Только услышав голоса тех, кого мы не слышим, мы сможем изменить эту цивилизацию, построенную на насилии, поставить ее в позицию радикальной критики. Может быть, именно в голосах тех, кого не слышно, мы сможем найти ответы на вопросы о новых методах работы со сложностью, которые могут оказаться не новыми, а вполне старыми.
Сергей Медведев: Вы здесь буквально воспроизводите знаменитую постколониальную мантру Гаятри Спивак: "Позвольте говорить угнетенному".
Петр Левич: В нашей цивилизации ответов нет, мы можем только играть в компьютер "Лего". Так, может быть, те, кого мы не слышим, знают ответы? И тогда вопрос, как их услышать?
Сергей Медведев: Игровые контексты помогут нам в этом, или игра вообще не имеет к этому отношения?
Петр Левич: Смотря какие. Но, в принципе, цифровизация, похоже, не поможет. Важнее не то, что мы переносим что-то в цифру, а другие механики игры, именно то, что я могу проявить другую позицию или другую роль. Это может помочь как раз из-за большего разрешения на многообразия.
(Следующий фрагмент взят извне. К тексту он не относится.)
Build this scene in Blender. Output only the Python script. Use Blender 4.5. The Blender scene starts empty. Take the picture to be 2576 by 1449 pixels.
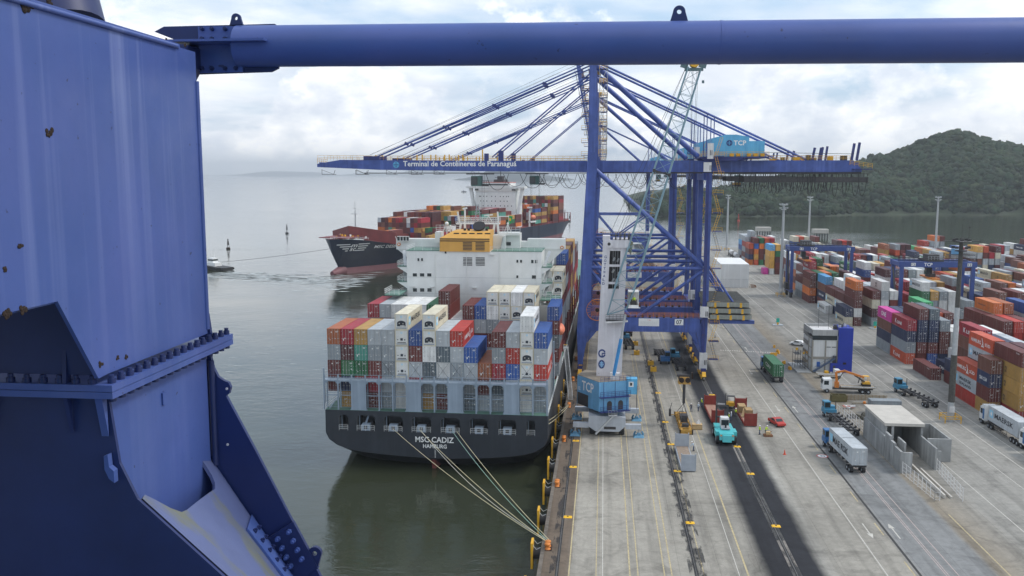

Сергей Медведев: Итак, здесь встает вопрос о технологии. Технология нейтральна, она не может быть ни хороша, ни плоха. Разве интернет принес человеку освобождение? Тут большой знак вопроса. В современном Китае – всеобщая прозрачность, глобальный рейтинг: интернет помог Китаю стать еще более закрепощенной нацией. В этом отношении, мне кажется, с игрой то же самое. Игра – это не то, что освободит нас, игра может нас и освободить, и поработить. В результате первичны все те отношения, все те формы культуры и политики, которые мы производим между собой, общаясь с людьми, находясь в своем обществе.